Gary
Drinkard
Gary Drinkard was sentenced to death in 1995 for the robbery and murder of a 65-year-old automotive junk dealer in Decatur, Alabama, two years earlier. Gary was assigned two court-appointed lawyers, one who did collections and commercial work and another who represented creditors in foreclosures and bankruptcy cases. Though he was at home at the time the murders took place, he was convicted and sentenced to death. His lawyers failed to present the testimony of two physicians who would have testified that Gary had recently suffered a severe back injury that made it physically impossible for him to commit the crime.
Despite the conviction, Gary maintained his innocence. He could not believe that he had been convicted. “The system is broken,” Gary says. “I don't think the death penalty is appropriate for anyone. I think God is the only one who has the right to take a life.”
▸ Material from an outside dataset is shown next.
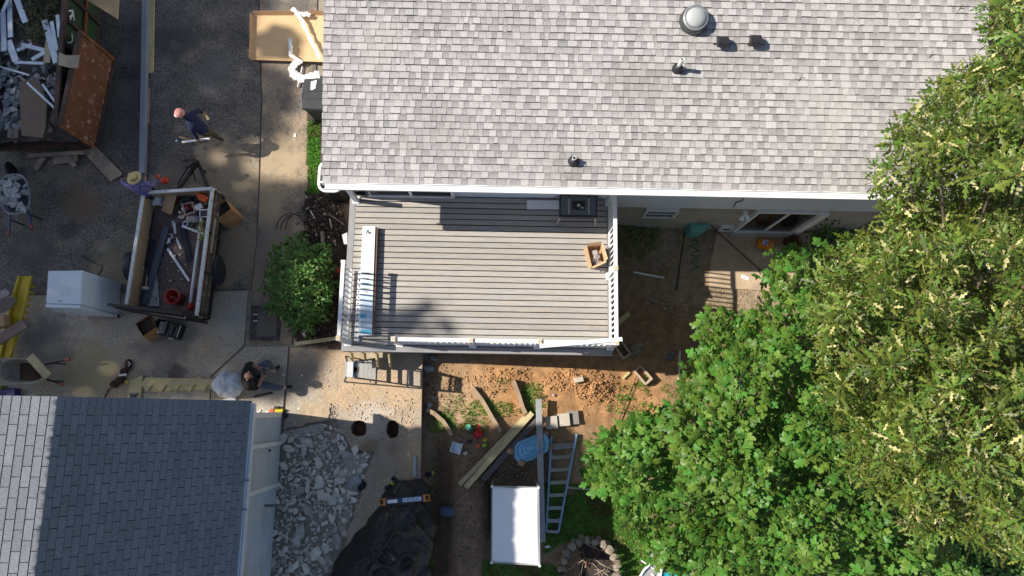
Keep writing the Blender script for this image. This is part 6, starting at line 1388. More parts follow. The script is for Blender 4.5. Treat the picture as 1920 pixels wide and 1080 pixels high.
lump('black_shoe', 'black shoe lying on the cracked slab beside the rubble', 'shoe', 679, 912, ZD+.05, .07, .07, .05, M('black rubber', (.012,.012,.014), rough=.7), 41, .15); sh = bpy.data.objects['black_shoe']
MB().tube([D(672,918,.05), D(685,905,.05)], [.06,.055], 10, flat=.8).build('sole', M('black rubber', (.012,.012,.014)), sh)
plank('green_stake', 'pale green wooden stake at the right edge of the slab', 'stake', (778,853), (777,894), ZD+.05, .07, .05, M('pale green wood', (.36,.42,.36), rough=.7))
for k, (px, py) in enumerate(((741,885),(665,905))): inst('stone', chunkm[k], thing('loose_stone', ('pale stone near the green stake on the slab','flat pale concrete plate beside the black shoe')[k], 'stone', D(px,py)), D(px,py,.03), None, ((.06,.05,.04),(.15,.22,.06))[k])
cr = M('crack dark', (.02,.018,.015), rough=1)
lump('blue_rag', 'blue grey jeans rag lying across the trench beside the tarp', 'rag', 840, 959, T(840,959).z+.05, .25, .12, .07, M('denim', (.10,.14,.19), rough=.9), 44, .2)
# ================================================================ middle yard
lumb = [((1000,772),(872,912)),((990,785),(862,905))]
def yplank(name, label, cat, a_, b_, w_, th, mat, up=.05, up2=None, group=None): return MB().bar(T(*a_, up), T(*b_, up if up2 is None else up2), w_, th).build(name, mat, None, label, cat, group, bevel=.004)
yplank('lumber_post', 'long pale lumber lying diagonally nearest the white canopy', 'lumber', (998,774), (873,914), .13, .09, newwood, .14, .08)
yplank('lumber_post', 'second pale lumber behind the diagonal one by the toys', 'lumber', (984,782), (861,909), .11, .09, M('aged lumber', (.44,.38,.22), rough=.85, var=.15), .08, .06)
yplank('dark_beam', 'grey weathered beam under the pale diagonal lumber', 'beam', (1012,782), (905,900), .14, .10, M('dark grey wood', (.10,.10,.10), rough=.85, var=.2), .04)
MB().bar(T(1010,748,.26), T(1017,1016,.10), .15, .06).build('grey_board', M('grey plank', (.30,.31,.33), rough=.7, var=.1, scale=3), None, 'long grey board lying upright in the picture beside the ladder', 'board', bevel=.005)
for k, (pts, lb) in enumerate((([(886,727),(905,752),(922,782),(938,808)], 'curved wooden edging board in the middle of the dirt'), ([(962,713),(972,740),(980,765),(985,775)], 'shorter wooden edging board right of the middle one'), ([(801,768),(815,775),(832,790),(848,815)], 'curved wooden edging board beside the slab'))):
    mb = MB(); P = [T(*p) for p in pts]
    for a_, b_ in zip(P[:-1], P[1:]): mb.bar(a_+Vector((0,0,.07)), b_+(b_-a_)*.02+Vector((0,0,.07)), .10, .20)
    mb.build('edging_board', M('edging timber', (.36,.26,.17), rough=.9, var=.2, scale=6), None, lb, 'edging', 'edging boards')
pvm = M('paver', (.48,.43,.36), rough=.9, var=.12, scale=8); 
pv = thing('paver_stack', 'row of tan concrete pavers on the dirt by the ladder', 'pavers', T(1055, 790))
for k, (px, py, up) in enumerate(((1034,792,.07),(1057,787,.07),(1074,783,.03))): MB().obox(T(px, py, up), .30, .31 if k < 2 else .34, .12, .10).build('paver', pvm if k < 2 else M('dark paver', (.24,.22,.20), rough=.9), pv, bevel=.008)
MB().obox(T(1085,712,.03), .24, .12, .06, .2).build('brick', pvm, None, 'single tan brick on the orange dirt before the deck', 'brick', bevel=.006)
inst('stone', chunkm[2], thing('loose_stone', 'small round stone on the orange dirt', 'stone', T(1037,741)), T(1037,741,.03), None, (.05,.05,.04))
# turtle sandbox lid
tur = thing('sandbox', 'blue turtle shaped sandbox lid partly under the grey board', 'sandbox', T(993, 840)); bluep = M('toy blue', (.20,.45,.66), rough=.45, var=.08, scale=4)
pts = [(961,840),(968,829),(1000,817),(1024,812),(1031,826),(1028,846),(1000,862),(974,870),(964,858)]
zs_ = T(993,840).z + .13; lo = [W(*p, zs_) for p in pts]; c = sum(lo, Vector())/len(lo)
mb = MB(); n = len(lo); rings = [[Vector((p.x,p.y,zs_-.13)) for p in lo], [Vector((p.x,p.y,zs_-.03)) for p in lo], [c+(p-c)*.9+Vector((0,0,.02)) for p in lo], [c+(p-c)*.5+Vector((0,0,.05)) for p in lo], [c+(p-c)*.02+Vector((0,0,.06)) for p in lo]]
mb.add([v for g in rings for v in g], [(i*n+k, i*n+(k+1)%n, (i+1)*n+(k+1)%n, (i+1)*n+k) for i in range(4) for k in range(n)]); shell = mb.build('shell', bluep, tur)
for s_ in (.75,.5,.28): MB().tube([c+(p-c)*s_+Vector((0,0,.035+.03*(1-s_))) for p in lo], .012, 5, closed=True).build('shell_ridge', M('toy blue dark', (.06,.25,.46), rough=.45), shell)
for px, py in ((957,846),(1030,838),(978,868),(1022,812)): MB().ball(T(px,py,.10), .10, .08, .06, 10, 6).build('foot', M('toy brown', (.33,.20,.13), rough=.5), tur)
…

Gary’s conviction rested primarily on the testimony of his half-sister, who faced charges in an unrelated robbery. In exchange for her testimony, all charges against her were dismissed. Her common-law husband, who was facing some of the same charges as Gary’s half-sister, also testified that Gary had committed the murder.
In 2000, two years after the Court of Criminal Appeals of Alabama affirmed the conviction, the Alabama Supreme Court reversed and remanded the case for a new trial based on prosecutorial misconduct. After his conviction was overturned on appeal, attorneys and investigators from the Southern Center for Human Rights, working with Alabama lawyers Richard Jaffe and John Mays, represented Gary at his retrial in 2001 and won an acquittal. The Center later presented Gary to the United States Senate Judiciary Committee to illustrate the need for competent lawyers for those facing the death penalty.
“The guys there are just like you and me,” Gary says of those he met on death row. “People depict them as animals in a cage to be kept in chains. They’re human beings. They’re decent human beings. Some made a bad mistake. But people change. Some guys down there need to be down there for a long, long time, maybe the rest of their life. But a lot of guys down there changed and would never harm someone again.”
Today, Gary lives and works in Cullman, Alabama, and is active in the movement to abolish the death penalty.